What is(are) the difference(s) between parallel and distributed computing? When it comes to scalability and efficiency, it is very common to see solutions dealing with computations in clusters of machines, and sometimes it is referred to as a parallel processing, or as distributed processing.

In a certain way, the computation seems to be always parallel, since there are things running concurrently. But is the distributed computation simply related to the use of more than one machine, or are there any further specificities that distinguishes these two kinds of processing?

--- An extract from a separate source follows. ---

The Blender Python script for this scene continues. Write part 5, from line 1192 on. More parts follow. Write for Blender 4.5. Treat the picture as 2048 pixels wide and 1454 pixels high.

Wouldn't it be redundant to say, for example, that a computation is parallel AND distributed?


3 Answers 3


Simply set, 'parallel' means running concurrently on distinct resources (CPUs), while 'distributed' means running across distinct computers, involving issues related to networks.

Parallel computing using for instance OpenMP is not distributed, while parallel computing with Message Passing is often distributed.

Being in a 'distributed but not parallel' setting would mean under-using resources so it is seldom encountered but it is conceptually possible.


The terms "parallel computing" and "distributed computing" certainly have a large overlap, but can be differentiated further. Actually, you already did this in your question, by later asking about "parallel processing" and "distributed processing".

One could consider "distributed computing" as the more general term that involves "distributed processing" as well as, for example, "distributed storage". The common term, "distributed", usually refers to some sort of Message Passing over a network, between machines that are physically separated.

The term "parallel computing" is also in the process of being further defined, e.g. by explicitly differentiating between the terms "parallel" and "concurrent", where - roughly - the first one refers data parallelism and the latter to task parallelism, although there are hardly really strict and binding defintions.

So one could say that

  • "distributed processing" usually (although not necessarily) means that it also is "parallel processing"
  • "distributed computing" is more general, and also covers aspects that are not related to parallelism
  • and obviously, "parallel computing"/"parallel processing" does not imply that it is "distributed"

The answers presented so far are very nice, but I was also expecting an emphasis on a particular difference between parallel and distributed processing: the code executed. Considering parallel processes, the code executed is the same, regardless of the level of parallelism (instruction, data, task). You write a single code, and it will be executed by different threads/processors, e.g., while computing matrices products, or generating permutations.

On the other hand, distributed computing involves the execution of different algorithms/programs at the same time in different processors (from one or more machines). Such computations are later merged into a intermediate/final results by using the available means of data communication/synchronization (shared memory, network). Further, distributed computing is very appealing for BigData processing, as it allows for exploiting disk parallelism (usually the bottleneck for large databases).

Finally, for the level of parallelism, it may be taken rather as a constraint on the synchronization. For example, in GPGPU, which is single-instruction multiple-data (SIMD), the parallelism occurs by having different inputs for a single instruction, each pair (data_i, instruction) being executed by a different thread. Such is the restraint that, in case of divergent branches, it is necessary to discard lots of unnecessary computations, until the threads reconverge. For CPU threads, though, they commonly diverge; yet, one may use synchronization structures to grant concurrent execution of specific sections of the code.